Please forgive me if I end this review on a personal but, I think, relevant note. My wife and I had a dear friend: a Syrian woman similar in age to us. We met when she and my wife were postgraduate students in the University English Department in which I was teaching. We became close friends and shared many conversations, meals, books and CDs. She was a talented artist and went on to support herself, in London, through her artwork, primarily as a painter and potter. She felt drawn back to Syria but unluckily she chose to return there only a few years before the revolution began and events soon forced her to leave her house in Damascus, along with many of her paintings. She came back to the UK, to Swansea, where we had first met and where my wife and I were still living. Though she obviously found the situation in Syria very distressing she largely remained good and stimulating company.

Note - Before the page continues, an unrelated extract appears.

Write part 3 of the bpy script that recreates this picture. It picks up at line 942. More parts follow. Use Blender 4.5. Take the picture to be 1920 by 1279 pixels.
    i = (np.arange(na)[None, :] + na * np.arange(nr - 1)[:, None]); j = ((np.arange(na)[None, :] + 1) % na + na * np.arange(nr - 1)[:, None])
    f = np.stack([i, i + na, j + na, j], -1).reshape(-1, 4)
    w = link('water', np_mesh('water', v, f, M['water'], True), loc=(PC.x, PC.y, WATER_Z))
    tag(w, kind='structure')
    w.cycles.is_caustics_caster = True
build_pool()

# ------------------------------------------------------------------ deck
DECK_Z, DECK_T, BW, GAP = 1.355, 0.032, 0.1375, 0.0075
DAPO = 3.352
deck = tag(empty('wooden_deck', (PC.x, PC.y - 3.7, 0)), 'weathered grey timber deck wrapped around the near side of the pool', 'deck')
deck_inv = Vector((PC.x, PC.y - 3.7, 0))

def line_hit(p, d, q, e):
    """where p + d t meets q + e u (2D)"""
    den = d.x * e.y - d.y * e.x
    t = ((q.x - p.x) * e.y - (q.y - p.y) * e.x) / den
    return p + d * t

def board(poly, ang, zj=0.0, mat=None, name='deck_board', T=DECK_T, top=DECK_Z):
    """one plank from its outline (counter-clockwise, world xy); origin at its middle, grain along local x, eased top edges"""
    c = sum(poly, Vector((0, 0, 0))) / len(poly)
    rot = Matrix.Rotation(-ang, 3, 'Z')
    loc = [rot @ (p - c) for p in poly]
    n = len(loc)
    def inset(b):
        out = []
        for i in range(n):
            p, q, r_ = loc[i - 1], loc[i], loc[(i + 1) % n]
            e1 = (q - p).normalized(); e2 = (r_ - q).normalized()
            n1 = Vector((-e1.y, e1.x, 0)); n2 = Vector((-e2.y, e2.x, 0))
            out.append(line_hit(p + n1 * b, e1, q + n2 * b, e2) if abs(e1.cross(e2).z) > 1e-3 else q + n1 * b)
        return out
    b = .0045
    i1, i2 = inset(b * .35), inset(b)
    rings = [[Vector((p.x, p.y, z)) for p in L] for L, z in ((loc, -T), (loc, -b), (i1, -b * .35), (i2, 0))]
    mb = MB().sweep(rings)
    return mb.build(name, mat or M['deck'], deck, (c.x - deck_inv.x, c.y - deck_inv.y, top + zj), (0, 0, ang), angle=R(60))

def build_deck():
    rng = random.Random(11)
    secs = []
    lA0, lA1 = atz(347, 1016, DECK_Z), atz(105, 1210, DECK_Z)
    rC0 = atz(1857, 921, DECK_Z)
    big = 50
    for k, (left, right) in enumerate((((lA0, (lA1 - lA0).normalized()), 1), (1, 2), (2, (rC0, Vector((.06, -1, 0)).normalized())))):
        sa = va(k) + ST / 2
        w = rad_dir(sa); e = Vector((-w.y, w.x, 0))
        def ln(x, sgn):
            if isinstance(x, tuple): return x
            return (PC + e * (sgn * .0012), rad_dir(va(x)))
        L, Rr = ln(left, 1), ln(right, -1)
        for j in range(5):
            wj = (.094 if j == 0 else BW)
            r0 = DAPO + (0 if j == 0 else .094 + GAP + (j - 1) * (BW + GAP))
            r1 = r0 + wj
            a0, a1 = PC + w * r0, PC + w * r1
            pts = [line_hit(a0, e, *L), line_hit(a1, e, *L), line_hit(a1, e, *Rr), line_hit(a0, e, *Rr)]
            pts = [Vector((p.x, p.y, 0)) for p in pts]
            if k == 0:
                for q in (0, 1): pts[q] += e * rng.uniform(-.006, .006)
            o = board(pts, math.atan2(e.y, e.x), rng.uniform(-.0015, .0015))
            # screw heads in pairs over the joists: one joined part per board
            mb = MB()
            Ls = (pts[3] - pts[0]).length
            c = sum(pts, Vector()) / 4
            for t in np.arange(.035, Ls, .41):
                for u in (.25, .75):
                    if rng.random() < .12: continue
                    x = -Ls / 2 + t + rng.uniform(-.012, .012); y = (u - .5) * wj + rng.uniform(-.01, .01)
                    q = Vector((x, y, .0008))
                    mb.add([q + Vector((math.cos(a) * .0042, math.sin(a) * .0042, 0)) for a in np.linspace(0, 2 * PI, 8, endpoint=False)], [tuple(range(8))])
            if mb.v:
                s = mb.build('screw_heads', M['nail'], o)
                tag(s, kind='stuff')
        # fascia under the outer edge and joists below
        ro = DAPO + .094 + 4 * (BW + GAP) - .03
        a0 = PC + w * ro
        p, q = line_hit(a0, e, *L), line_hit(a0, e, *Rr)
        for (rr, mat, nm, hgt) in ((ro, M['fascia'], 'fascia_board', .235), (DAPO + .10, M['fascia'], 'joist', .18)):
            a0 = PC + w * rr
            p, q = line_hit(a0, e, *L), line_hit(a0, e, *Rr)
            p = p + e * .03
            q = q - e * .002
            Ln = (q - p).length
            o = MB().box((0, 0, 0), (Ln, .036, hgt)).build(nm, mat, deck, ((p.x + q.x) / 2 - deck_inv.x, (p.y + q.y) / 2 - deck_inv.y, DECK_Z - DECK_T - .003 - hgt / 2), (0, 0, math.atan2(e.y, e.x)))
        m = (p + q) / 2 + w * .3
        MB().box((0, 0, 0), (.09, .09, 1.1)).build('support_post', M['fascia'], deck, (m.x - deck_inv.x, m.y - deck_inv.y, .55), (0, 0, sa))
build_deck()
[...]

She wrote, pseudonymously, an influential blog on affairs in Syria, but she was never physically strong and the stress and anxiety became too much for her, and she died of heart failure, almost literally in my wife’s arms. She had taught me a lot about Syrian culture and I immediately thought of her when I first heard some of Jandali’s music a year or two after her death. I very much wish that I could play this disc for her, and I know that she would have loved it. I wish, too, that I could pay a more explicit tribute to her, but even now it would probably put some of her friends and family in danger were I to name her.